Which lines come from the start of the records through the line that holds "smooth=False); tag(g, kind='structure')"? Write them out word for word.

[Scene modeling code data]
════
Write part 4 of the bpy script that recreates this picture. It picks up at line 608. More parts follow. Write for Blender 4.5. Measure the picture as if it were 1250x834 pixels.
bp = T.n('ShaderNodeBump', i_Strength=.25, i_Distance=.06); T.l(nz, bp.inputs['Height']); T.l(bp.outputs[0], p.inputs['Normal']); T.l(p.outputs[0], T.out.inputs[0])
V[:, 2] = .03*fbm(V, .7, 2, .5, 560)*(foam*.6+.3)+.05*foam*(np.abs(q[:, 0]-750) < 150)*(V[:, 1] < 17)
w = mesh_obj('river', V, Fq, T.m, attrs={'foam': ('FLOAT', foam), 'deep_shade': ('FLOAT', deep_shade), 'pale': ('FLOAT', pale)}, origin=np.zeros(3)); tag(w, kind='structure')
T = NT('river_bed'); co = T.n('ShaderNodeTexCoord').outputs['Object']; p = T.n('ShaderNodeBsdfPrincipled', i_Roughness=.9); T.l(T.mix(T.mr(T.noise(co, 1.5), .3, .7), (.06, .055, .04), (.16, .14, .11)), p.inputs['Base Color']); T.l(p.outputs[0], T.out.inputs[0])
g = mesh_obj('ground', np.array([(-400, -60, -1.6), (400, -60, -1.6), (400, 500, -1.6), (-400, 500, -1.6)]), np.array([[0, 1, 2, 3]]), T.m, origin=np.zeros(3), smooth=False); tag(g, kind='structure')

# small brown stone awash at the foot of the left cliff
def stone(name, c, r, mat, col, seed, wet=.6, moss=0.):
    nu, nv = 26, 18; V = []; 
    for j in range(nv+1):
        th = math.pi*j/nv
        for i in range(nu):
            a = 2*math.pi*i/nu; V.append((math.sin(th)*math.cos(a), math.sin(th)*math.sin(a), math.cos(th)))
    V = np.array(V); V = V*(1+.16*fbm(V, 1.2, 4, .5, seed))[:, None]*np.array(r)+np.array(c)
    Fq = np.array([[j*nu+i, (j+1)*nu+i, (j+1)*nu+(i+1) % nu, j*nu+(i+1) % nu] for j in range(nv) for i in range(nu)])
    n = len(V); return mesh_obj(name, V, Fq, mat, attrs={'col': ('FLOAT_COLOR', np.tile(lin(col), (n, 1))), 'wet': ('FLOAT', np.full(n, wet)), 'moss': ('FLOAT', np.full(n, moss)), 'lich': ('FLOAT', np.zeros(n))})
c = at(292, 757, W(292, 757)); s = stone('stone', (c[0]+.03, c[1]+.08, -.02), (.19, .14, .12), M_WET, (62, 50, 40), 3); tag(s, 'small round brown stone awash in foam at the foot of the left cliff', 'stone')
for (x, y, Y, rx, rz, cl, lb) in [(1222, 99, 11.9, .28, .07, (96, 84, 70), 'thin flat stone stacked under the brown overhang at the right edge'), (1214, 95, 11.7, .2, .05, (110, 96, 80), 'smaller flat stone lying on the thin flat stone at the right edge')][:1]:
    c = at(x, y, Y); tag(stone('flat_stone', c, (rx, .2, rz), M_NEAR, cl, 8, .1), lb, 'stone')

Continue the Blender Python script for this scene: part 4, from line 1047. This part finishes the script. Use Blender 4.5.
════
▸ **Output for this exercise**:
Write part 4 of the bpy script that recreates this picture. It picks up at line 608. More parts follow. Write for Blender 4.5. Measure the picture as if it were 1250x834 pixels.
bp = T.n('ShaderNodeBump', i_Strength=.25, i_Distance=.06); T.l(nz, bp.inputs['Height']); T.l(bp.outputs[0], p.inputs['Normal']); T.l(p.outputs[0], T.out.inputs[0])
V[:, 2] = .03*fbm(V, .7, 2, .5, 560)*(foam*.6+.3)+.05*foam*(np.abs(q[:, 0]-750) < 150)*(V[:, 1] < 17)
w = mesh_obj('river', V, Fq, T.m, attrs={'foam': ('FLOAT', foam), 'deep_shade': ('FLOAT', deep_shade), 'pale': ('FLOAT', pale)}, origin=np.zeros(3)); tag(w, kind='structure')
T = NT('river_bed'); co = T.n('ShaderNodeTexCoord').outputs['Object']; p = T.n('ShaderNodeBsdfPrincipled', i_Roughness=.9); T.l(T.mix(T.mr(T.noise(co, 1.5), .3, .7), (.06, .055, .04), (.16, .14, .11)), p.inputs['Base Color']); T.l(p.outputs[0], T.out.inputs[0])
g = mesh_obj('ground', np.array([(-400, -60, -1.6), (400, -60, -1.6), (400, 500, -1.6), (-400, 500, -1.6)]), np.array([[0, 1, 2, 3]]), T.m, origin=np.zeros(3), smooth=False); tag(g, kind='structure')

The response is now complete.